This is admittedly a rather naively put and vague question, and I'm not sure how much more specific I want or can make it, but I'll try.
By "practice" I mean surely in actual programming practice (of which I embarrassingly don't know much), but also in mathematical practice, whenever certain higher-type objects are employed as examples or counterexamples within arguments.
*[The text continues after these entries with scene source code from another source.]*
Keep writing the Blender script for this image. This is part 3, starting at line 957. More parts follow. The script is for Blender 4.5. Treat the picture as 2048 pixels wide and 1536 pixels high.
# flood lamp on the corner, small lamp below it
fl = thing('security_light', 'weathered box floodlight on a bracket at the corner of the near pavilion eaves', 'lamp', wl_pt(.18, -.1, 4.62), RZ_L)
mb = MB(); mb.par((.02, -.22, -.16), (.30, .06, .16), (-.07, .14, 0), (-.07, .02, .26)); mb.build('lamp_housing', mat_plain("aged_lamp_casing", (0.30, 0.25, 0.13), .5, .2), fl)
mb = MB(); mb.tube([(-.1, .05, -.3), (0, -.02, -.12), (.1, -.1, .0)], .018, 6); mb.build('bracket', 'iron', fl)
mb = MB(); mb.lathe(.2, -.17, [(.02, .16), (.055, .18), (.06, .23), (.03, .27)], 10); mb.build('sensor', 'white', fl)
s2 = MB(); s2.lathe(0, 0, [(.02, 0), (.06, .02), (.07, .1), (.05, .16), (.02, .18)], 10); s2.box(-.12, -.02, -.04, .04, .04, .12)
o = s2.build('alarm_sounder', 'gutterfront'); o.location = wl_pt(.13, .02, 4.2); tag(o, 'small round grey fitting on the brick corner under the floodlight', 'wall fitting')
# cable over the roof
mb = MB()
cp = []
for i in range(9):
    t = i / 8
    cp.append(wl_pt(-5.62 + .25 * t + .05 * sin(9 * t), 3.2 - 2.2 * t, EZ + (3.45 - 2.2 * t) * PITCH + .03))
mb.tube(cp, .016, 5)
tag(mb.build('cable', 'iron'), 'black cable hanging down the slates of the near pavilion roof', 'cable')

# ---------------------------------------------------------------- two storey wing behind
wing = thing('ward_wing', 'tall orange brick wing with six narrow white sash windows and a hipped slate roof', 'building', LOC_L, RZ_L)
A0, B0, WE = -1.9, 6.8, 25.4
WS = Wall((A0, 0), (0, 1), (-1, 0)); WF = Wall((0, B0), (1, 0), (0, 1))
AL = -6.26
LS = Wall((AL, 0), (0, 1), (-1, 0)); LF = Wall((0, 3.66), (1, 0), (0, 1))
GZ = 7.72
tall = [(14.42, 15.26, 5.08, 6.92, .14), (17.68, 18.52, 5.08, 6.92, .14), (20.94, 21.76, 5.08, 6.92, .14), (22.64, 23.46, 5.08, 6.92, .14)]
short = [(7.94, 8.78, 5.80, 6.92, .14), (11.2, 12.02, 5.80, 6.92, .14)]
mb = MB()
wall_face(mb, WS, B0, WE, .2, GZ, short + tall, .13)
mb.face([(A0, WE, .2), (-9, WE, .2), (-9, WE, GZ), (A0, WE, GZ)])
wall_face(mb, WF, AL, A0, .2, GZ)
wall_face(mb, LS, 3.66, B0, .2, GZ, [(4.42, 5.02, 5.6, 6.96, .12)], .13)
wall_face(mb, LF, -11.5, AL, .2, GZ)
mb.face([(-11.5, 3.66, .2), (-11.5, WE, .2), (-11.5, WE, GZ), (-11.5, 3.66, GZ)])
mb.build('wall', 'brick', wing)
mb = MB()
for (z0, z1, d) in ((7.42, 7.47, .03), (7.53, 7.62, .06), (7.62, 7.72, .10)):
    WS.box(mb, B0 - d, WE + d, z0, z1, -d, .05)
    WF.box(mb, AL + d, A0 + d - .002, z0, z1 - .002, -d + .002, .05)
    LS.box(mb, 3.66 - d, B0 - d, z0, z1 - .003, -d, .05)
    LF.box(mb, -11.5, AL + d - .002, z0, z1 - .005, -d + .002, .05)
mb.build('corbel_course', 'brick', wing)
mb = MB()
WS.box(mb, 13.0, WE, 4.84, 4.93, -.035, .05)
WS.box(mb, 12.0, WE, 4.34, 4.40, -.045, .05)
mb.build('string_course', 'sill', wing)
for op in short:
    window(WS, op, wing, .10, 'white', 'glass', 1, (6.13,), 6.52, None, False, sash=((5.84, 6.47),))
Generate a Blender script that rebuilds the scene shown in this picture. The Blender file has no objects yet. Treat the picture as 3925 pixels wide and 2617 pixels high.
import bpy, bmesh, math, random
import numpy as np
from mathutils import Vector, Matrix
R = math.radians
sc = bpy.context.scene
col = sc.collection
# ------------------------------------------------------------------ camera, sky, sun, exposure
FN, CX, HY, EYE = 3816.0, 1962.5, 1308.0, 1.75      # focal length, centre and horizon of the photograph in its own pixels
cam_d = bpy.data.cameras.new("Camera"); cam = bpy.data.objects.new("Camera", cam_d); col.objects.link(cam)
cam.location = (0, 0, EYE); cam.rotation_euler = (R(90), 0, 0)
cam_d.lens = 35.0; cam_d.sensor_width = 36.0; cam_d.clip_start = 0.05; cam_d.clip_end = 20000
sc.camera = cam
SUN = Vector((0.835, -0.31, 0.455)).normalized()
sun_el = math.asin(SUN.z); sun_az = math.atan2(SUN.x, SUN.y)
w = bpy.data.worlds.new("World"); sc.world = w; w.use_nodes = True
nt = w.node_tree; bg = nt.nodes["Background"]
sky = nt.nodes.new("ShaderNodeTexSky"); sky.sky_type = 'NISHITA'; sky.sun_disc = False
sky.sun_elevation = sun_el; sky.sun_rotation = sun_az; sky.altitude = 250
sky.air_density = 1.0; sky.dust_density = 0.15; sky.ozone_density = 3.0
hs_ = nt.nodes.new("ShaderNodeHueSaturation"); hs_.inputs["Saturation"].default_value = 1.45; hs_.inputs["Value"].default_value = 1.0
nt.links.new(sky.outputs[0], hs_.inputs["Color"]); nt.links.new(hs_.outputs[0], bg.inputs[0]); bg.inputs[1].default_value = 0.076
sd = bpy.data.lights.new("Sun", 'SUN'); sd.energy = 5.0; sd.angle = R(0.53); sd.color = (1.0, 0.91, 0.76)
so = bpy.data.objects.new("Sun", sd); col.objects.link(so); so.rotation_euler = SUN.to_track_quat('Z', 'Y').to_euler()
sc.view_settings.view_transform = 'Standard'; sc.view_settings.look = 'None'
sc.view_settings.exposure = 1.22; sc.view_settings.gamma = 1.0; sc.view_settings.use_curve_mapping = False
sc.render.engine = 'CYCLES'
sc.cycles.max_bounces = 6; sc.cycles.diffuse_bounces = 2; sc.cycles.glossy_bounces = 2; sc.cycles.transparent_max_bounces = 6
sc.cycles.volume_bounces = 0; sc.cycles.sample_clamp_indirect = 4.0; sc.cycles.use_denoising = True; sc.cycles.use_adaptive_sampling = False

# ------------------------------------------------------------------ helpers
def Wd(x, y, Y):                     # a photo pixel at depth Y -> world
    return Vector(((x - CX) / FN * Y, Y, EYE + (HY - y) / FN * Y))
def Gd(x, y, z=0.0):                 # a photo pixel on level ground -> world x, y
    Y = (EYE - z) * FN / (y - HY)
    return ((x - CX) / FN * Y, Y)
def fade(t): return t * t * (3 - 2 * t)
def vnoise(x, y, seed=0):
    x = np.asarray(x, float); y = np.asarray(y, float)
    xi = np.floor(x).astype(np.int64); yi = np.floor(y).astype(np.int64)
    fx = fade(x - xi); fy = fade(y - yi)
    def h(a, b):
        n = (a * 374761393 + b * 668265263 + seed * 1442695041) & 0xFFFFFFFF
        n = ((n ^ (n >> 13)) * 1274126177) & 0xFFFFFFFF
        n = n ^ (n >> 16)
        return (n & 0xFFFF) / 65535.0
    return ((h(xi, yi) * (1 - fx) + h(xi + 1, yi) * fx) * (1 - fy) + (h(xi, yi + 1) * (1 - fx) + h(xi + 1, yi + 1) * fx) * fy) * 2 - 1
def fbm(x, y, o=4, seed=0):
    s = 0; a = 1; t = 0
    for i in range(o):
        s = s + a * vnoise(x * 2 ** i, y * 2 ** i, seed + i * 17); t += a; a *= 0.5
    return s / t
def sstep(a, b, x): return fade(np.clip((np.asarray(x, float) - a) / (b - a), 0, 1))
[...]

By the "height" of a type, I don't mean to include the obvious and natural arbitrariness involved in objects like, say, the fixpoint functional (in fact, in the spirit of the question, I would prefer to understand this as a type $2$ object "up to parameter types", so to speak). A better example of what I mean would be the well-known (from mathematical practice, at least) fan functional, of type $((\mathbb{N} \to \mathbb{B}) \to \mathbb{N}) \to \mathbb{N}$, given by $$ \lambda f. \mu m. \forall_{\alpha, \beta} \left( \forall_{n < m} \alpha(n) = \beta(n) \to f(\alpha) = f(\beta) \right) \ , $$ where $f : (\mathbb{N} \to \mathbb{B}) \to \mathbb{N}$ and $\alpha, \beta : \mathbb{N} \to \mathbb{B}$.
My questions: Are there any objects of yet higher type than $3$ (possibly "up to parameter types") that are naturally used in the literature? In practice?